Johannesburg, 05 Jul 2012

US carriers up disaster recovery efforts

Large wireless carriers in the US stepped up disaster recovery efforts over the weekend as a rare derecho storm stomped through the Mid-Atlantic, and millions of cell calls and data downloads strained their capacity, TusconCitizen.com reports.

Many regional cell sites were still without power on Monday, and customers complained of spotty or non-existent coverage.

Industry executives and analysts say wireless networks, with cell sites designed to cover as much as five to 10 miles, often struggle during heavy call volumes. But they also say a series of disaster recovery measures the carriers put in place after Hurricane Katrina in 2005 helped mitigate disruptions during the weekend.

“There has been a lot of effort to beef up and back up power,” says Phil Marshall, a mobile network analyst at Tolaga Research.

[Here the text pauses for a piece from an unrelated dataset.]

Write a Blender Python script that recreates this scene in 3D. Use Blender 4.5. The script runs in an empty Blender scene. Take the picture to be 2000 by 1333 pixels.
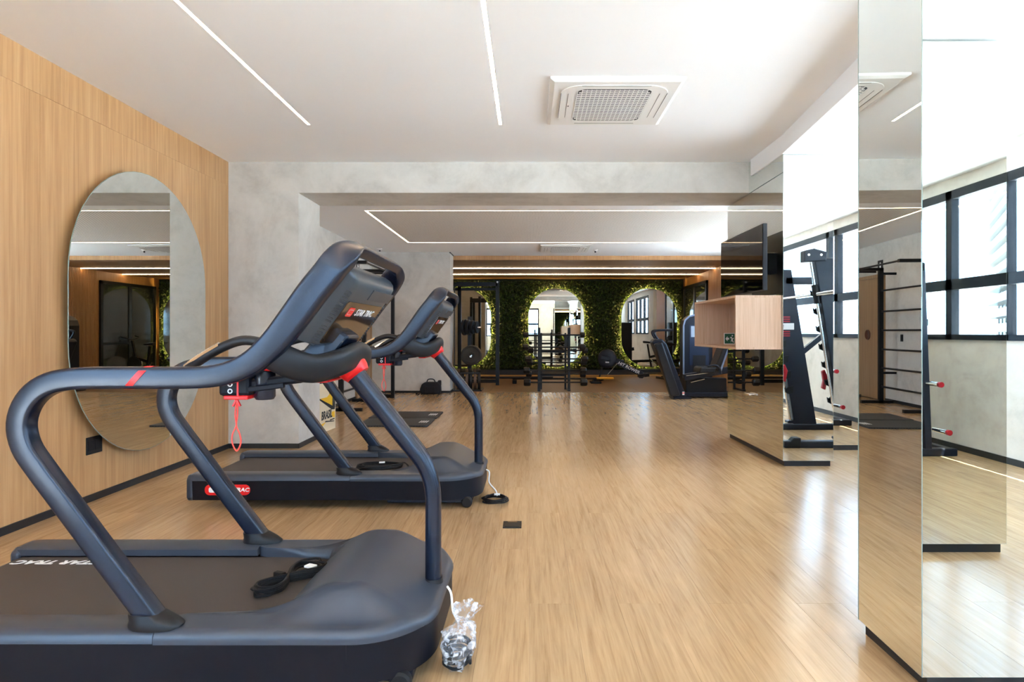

Managing network capacity in disasters and large events has always been critical to carriers' operations, Detroit Free Press notes.

But the industry's investment in such efforts has ratcheted up in recent years, along with its greater ambition to install faster data networks and attract more customers using smartphones, Marshall says.

Cell connections can be disrupted by malfunctioning equipment in any of the components in the network. The storm damaged some cell towers, cut off power at tower sites and destroyed connections between the towers and the nearby "switch" facilities that route calls.

With electricity out for much of the Washington, DC, region, most recovery efforts involved delivering backup power to cell sites, WLTX writes.

In recent years, Verizon Wireless has installed generators at most cell towers, on top of backup batteries at all sites that can last up to eight hours, says Mike Haberman, VP of network engineering.

In the last year, Verizon installed 1 300 generators nationwide. About 450 sites were running on generators as of late Monday.